I'm cleaning the house. And I can't stop listening to Enrique Iglesias. Am I gay?
I even have the new album if that helps you make a decision.
You going to midnight mass? we need a dd
we hooked up on one of my student's desks last night...i can't decide if i'm ashamed or massively proud of myself
dude you teach first grade wtf
i stalked him back to the creation of his facebook in november 2008. that bad.
One question: Why is your trash can full of blood and pop-tarts?
He tried to make an olympic torch by lighting a corona box on top of a pool cleaner.
I'm putting "buy a bottle of scotch" on my "productive things to do to procrastinate studying for finals" list
My clothes are covered in blood and I feel like I drank a gallon of elephant cum...it's safe to say I'm hungover
The number of people who end up getting laid as a result of the cha cha slide....is terrible.
In sex ed. they really need to include a lesson on saying tampon in foreign languages, just in case.... Trying to ask the woman at the reception desk, who barely speaks English, for one just turned into an awkward game of charades.

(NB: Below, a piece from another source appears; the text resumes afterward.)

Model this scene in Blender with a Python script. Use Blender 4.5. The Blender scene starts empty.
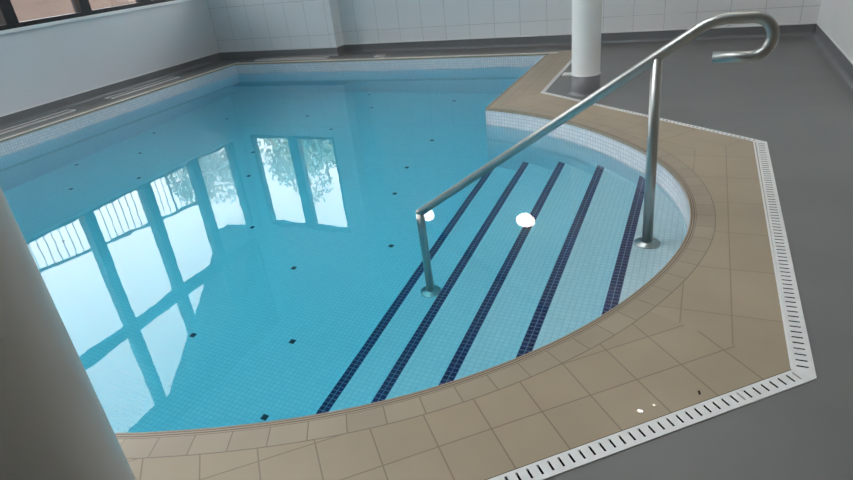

You slid down a wall, tried to pull your cast off and yelled that casts were too conformist.
it was her dad's 50th birthday kegger. Within the first 5 minutes I got punched in the ear from an off-duty cop and smoked a joint the size of my vibrator.
oh yeah, and she got boxed-out by said cop. Then her dad turned around and high-fived him for it
So, I have realized that I am kryptonite for married men. I'm not sure how to feel about this sober, but drunk me accepts her destiny.
we were having a conversation about big dicks and the chick at the table beside us turned to us said "me and my boyfriend just broke up a few days ago. Could you please NOT talk about big dicks"
I HAVENT HAD A NICE A NICE DICK SINCE FEBRUARY!! I WANNA KEEP THIS ONE!!!